◆ **Stated exercise**:
Output the lines exactly, from the one where "Build this scene" appears through the one where "S.camera = cam" appears. Images are left out.

◆ **Data in this exercise**:

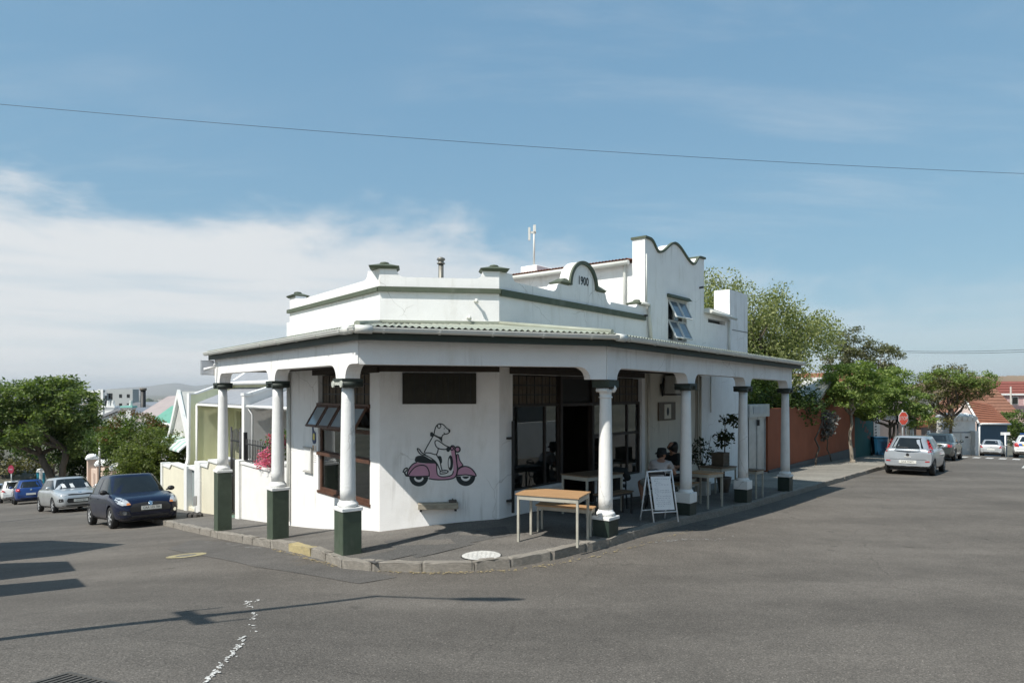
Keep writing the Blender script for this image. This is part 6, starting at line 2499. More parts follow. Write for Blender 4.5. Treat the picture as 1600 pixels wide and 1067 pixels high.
def badge_s(root, cf, patch, bvb, bvc):
    pts = [(0.075, 0.025), (0.0, 0.062), (-0.06, 0.03), (-0.035, 0.012), (0.0, 0.03), (0.03, 0.016), (-0.075, -0.025), (0.0, -0.062), (0.06, -0.03), (0.035, -0.012), (0.0, -0.03), (-0.03, -0.016)]
    patch('badge', [(x, 0.665 + z) for x, z in pts], 'f', bvb, chrome, off=0.016, cuts=0)


swift = spec(HATCH, paint=paint('navy paint', (0.006, 0.010, 0.030), 0.22, coat=0.25), mirror=trim_black,
             front=[('grille', trim_black, [(-0.50, 0.45), (0.50, 0.45), (0.54, 0.55), (0.44, 0.67), (0.2, 0.70), (-0.2, 0.70), (-0.44, 0.67), (-0.54, 0.55)], False),
                    ('headlight', lamp_clear, [(0.50, 0.66), (0.70, 0.64), (0.78, 0.70), (0.80, 0.80), (0.74, 0.87), (0.66, 0.86), (0.55, 0.76)], True, dict(off=0.012)),
                    ('indicator', lamp_amber, [(0.50, 0.655), (0.60, 0.645), (0.60, 0.70), (0.53, 0.71)], True, dict(off=0.016)),
                    ('fog_surround', trim_black, [(0.50, 0.36), (0.76, 0.38), (0.80, 0.46), (0.72, 0.52), (0.55, 0.47)], True),
                    ('fog_lamp', chrome, [(0.645 + 0.05 * math.cos(k * PI / 6), 0.435 + 0.05 * math.sin(k * PI / 6)) for k in range(12)], True, dict(off=0.014)),
                    ('lower_lip', trim_black, [(-0.55, 0.27), (0.55, 0.27), (0.60, 0.35), (-0.60, 0.35)], False)],
             plate_front=('CAA 155 784', 0.02, 0.545, 0.52), extra=badge_s)


def kia_badge(root, cf, patch, bvb, bvc):
    patch('badge', [(0.06 * math.cos(k * PI / 7), 0.80 + 0.028 * math.sin(k * PI / 7)) for k in range(14)], 'f', bvb, chrome, off=0.01, cuts=0)
    for x in (-0.45, -0.15, 0.42):
        patch('windscreen_sticker', [(x, 1.16), (x + 0.12, 1.17), (x + 0.16, 1.0), (x + 0.02, 1.0)], 'f', bvc, M('paper', (0.6, 0.62, 0.62), 0.6), off=0.011, cuts=1)


rio = spec(HATCH, L=4.05, W=1.72, H=1.455, axles=(0.84, 3.41), paint=paint('silver paint', (0.50, 0.52, 0.53), 0.3, 0.5),
           top=lift(HATCH['top'], 0, 0.0)[:6] + [(3.5, 0.985), (3.8, 0.97), (3.95, 0.93), (4.05, 0.86)],
           bot=[(0, 0.28), (0.1, 0.2), (0.5, 0.18), (3.5, 0.19), (3.9, 0.27), (4.05, 0.33)], cabin=(0.95, 1.68, 3.42, 3.92),
           front=[('grille', trim_black, [(-0.42, 0.69), (0.42, 0.69), (0.46, 0.735), (0.3, 0.755), (0.0, 0.735), (-0.3, 0.755), (-0.46, 0.735)], False),
                  ('lower_grille', trim_black, [(-0.44, 0.38), (0.44, 0.38), (0.50, 0.46), (0.46, 0.57), (-0.46, 0.57), (-0.50, 0.46)], False),
                  ('headlight', lamp_clear, [(0.46, 0.70), (0.62, 0.66), (0.76, 0.70), (0.81, 0.84), (0.70, 0.82)], True, dict(off=0.012)),
                  ('fog_surround', trim_black, [(0.60, 0.44), (0.72, 0.42), (0.79, 0.48), (0.74, 0.57), (0.62, 0.56)], True),
                  ('bumper_lip', trim_black, [(-0.6, 0.255), (0.6, 0.255), (0.66, 0.30), (-0.66, 0.30)], False)],
           plate_front=('CA 917 827', 0, 0.475, 0.50), extra=kia_badge)


def rear_bits(lamp, zl=0.80, extra=()):
    return [('tail_light', lamp_red, lamp, True, dict(off=0.014)),
            ('boot_seam', trim_black, [(-0.62, 0.52), (0.62, 0.52), (0.62, 0.532), (-0.62, 0.532)], False, dict(off=0.004)),
            ('bumper_trim', trim_black, [(-0.62, 0.32), (0.62, 0.32), (0.66, 0.39), (-0.66, 0.39)], False)] + list(extra)


def disc_badge(z, r, m):
    def f(root, cf, patch, bvb, bvc):
        patch('badge', [(r * math.cos(k * PI / 7), z + r * math.sin(k * PI / 7)) for k in range(14)], 'r', bvb, m, off=0.012, cuts=0)
    return f


polo = spec(HATCH, L=3.97, W=1.68, H=1.46, axles=(0.80, 3.26), paint=paint('blue paint', (0.010, 0.040, 0.17)),
            top=[(0, 0.60), (0.06, 0.70), (0.22, 0.80), (0.6, 0.88), (1.05, 0.955), (1.5, 0.965), (3.4, 0.99), (3.7, 0.98), (3.88, 0.95), (3.97, 0.86)],
            bot=[(0, 0.30), (0.1, 0.22), (0.5, 0.19), (3.4, 0.20), (3.82, 0.27), (3.97, 0.33)], cabin=(0.93, 1.65, 3.42, 3.86),
            rear=rear_bits([(0.54, 0.76), (0.74, 0.78), (0.77, 0.93), (0.56, 0.93)]), plate_rear=('', 0, 0.60, 0.48),
            extra=disc_badge(0.86, 0.05, chrome))
whitehatch = spec(polo, paint=paint('white car paint', (0.72, 0.72, 0.70)), rear=rear_bits([(0.50, 0.72), (0.76, 0.76), (0.78, 0.95), (0.66, 0.88)]), plate_rear=('', 0, 0.62, 0.46), H=1.52)
bluegrey = spec(polo, paint=paint('pale blue paint', (0.36, 0.43, 0.50), 0.3, 0.4), plate_rear=('', 0, 0.62, 0.46))


def corsa_x(root, cf, patch, bvb, bvc):
    disc_badge(0.755, 0.055, trim_black)(root, cf, patch, bvb, bvc)
    patch('boot_handle', [(-0.12, 0.665), (0.12, 0.665), (0.11, 0.69), (-0.11, 0.69)], 'r', bvb, plate_m, off=0.015, cuts=1)
    patch('wiper', [(-0.02, 1.0), (0.38, 1.035), (0.38, 1.05), (-0.02, 1.02)], 'r', bvc, trim_black, off=0.014, cuts=1)


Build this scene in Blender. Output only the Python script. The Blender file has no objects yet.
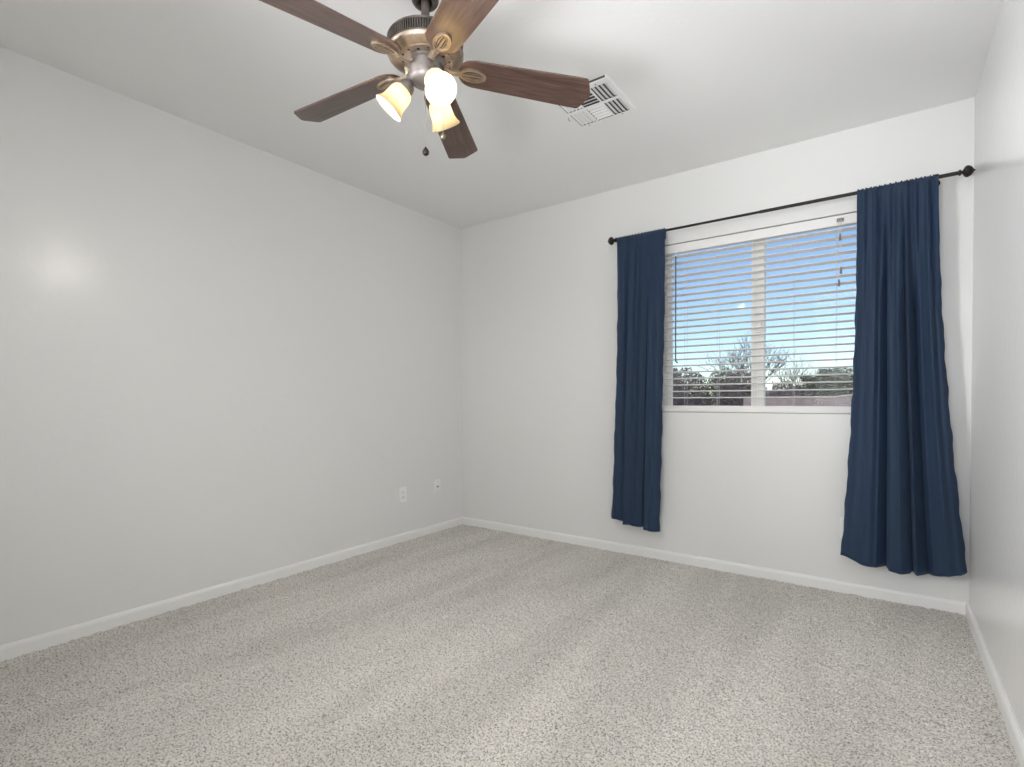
import bpy, bmesh, math, random
import numpy as np
from mathutils import Vector, Matrix
random.seed(7); rng = np.random.default_rng(11)
S = bpy.context.scene
COL = S.collection
PI = math.pi

# ------------------------------------------------------------------ camera
W, H, Y0 = 3.1865, 2.44, -3.85          # room: x 0..W, y Y0..0, z 0..H
cam_d = bpy.data.cameras.new('camera'); cam = bpy.data.objects.new('camera', cam_d); COL.objects.link(cam)
yaw, pitch, roll = -0.6233774, -0.0173848, -0.0038455
fw = Vector((math.sin(yaw)*math.cos(pitch), math.cos(yaw)*math.cos(pitch), math.sin(pitch)))
rt = fw.cross(Vector((0, 0, 1))).normalized(); up = rt.cross(fw)
r2 = rt*math.cos(roll)+up*math.sin(roll); u2 = -rt*math.sin(roll)+up*math.cos(roll)
cam.matrix_world = Matrix(((r2.x, u2.x, -fw.x, 2.8606), (r2.y, u2.y, -fw.y, -3.2660), (r2.z, u2.z, -fw.z, 1.0319), (0, 0, 0, 1)))
cam_d.sensor_width = 36; cam_d.lens = 520.68/1024*36; cam_d.shift_y = 25.15/1024
cam_d.clip_start = 0.02; cam_d.clip_end = 3000
S.camera = cam

# ------------------------------------------------------------------ light, sky, exposure
BULB = 600.0
SKY = 0.175
world = bpy.data.worlds.new('world'); S.world = world; world.use_nodes = True
wn = world.node_tree.nodes; wl = world.node_tree.links
bg = wn['Background']
sky = wn.new('ShaderNodeTexSky'); sky.sky_type = 'NISHITA'; sky.sun_disc = False
sky.sun_elevation = math.radians(48); sky.sun_rotation = math.radians(200); sky.altitude = 800; sky.dust_density = .6; sky.air_density = 1.0; sky.ozone_density = 2.5
wl.new(sky.outputs[0], bg.inputs[0]); bg.inputs[1].default_value = SKY
sun_d = bpy.data.lights.new('sun', 'SUN'); sun = bpy.data.objects.new('sun', sun_d); COL.objects.link(sun)
sun_d.energy = 3.6; sun_d.angle = 0.009; sun_d.color = (1, .95, .88)
sun.rotation_euler = Vector((0.32, -0.42, -0.85)).to_track_quat('-Z', 'Y').to_euler()
def area(name, loc, target, sx, sy, power, col, spread=PI):
    d = bpy.data.lights.new(name, 'AREA'); d.shape = 'RECTANGLE'; d.size = sx; d.size_y = sy; d.energy = power; d.color = col; d.spread = spread
    o = bpy.data.objects.new(name, d); COL.objects.link(o); o.location = loc
    o.rotation_euler = (Vector(target)-Vector(loc)).to_track_quat('-Z', 'Y').to_euler(); return o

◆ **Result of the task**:
Build this scene in Blender. Output only the Python script. The Blender file has no objects yet.
import bpy, bmesh, math, random
import numpy as np
from mathutils import Vector, Matrix
random.seed(7); rng = np.random.default_rng(11)
S = bpy.context.scene
COL = S.collection
PI = math.pi

# ------------------------------------------------------------------ camera
W, H, Y0 = 3.1865, 2.44, -3.85          # room: x 0..W, y Y0..0, z 0..H
cam_d = bpy.data.cameras.new('camera'); cam = bpy.data.objects.new('camera', cam_d); COL.objects.link(cam)
yaw, pitch, roll = -0.6233774, -0.0173848, -0.0038455
fw = Vector((math.sin(yaw)*math.cos(pitch), math.cos(yaw)*math.cos(pitch), math.sin(pitch)))
rt = fw.cross(Vector((0, 0, 1))).normalized(); up = rt.cross(fw)
r2 = rt*math.cos(roll)+up*math.sin(roll); u2 = -rt*math.sin(roll)+up*math.cos(roll)
cam.matrix_world = Matrix(((r2.x, u2.x, -fw.x, 2.8606), (r2.y, u2.y, -fw.y, -3.2660), (r2.z, u2.z, -fw.z, 1.0319), (0, 0, 0, 1)))
cam_d.sensor_width = 36; cam_d.lens = 520.68/1024*36; cam_d.shift_y = 25.15/1024
cam_d.clip_start = 0.02; cam_d.clip_end = 3000
S.camera = cam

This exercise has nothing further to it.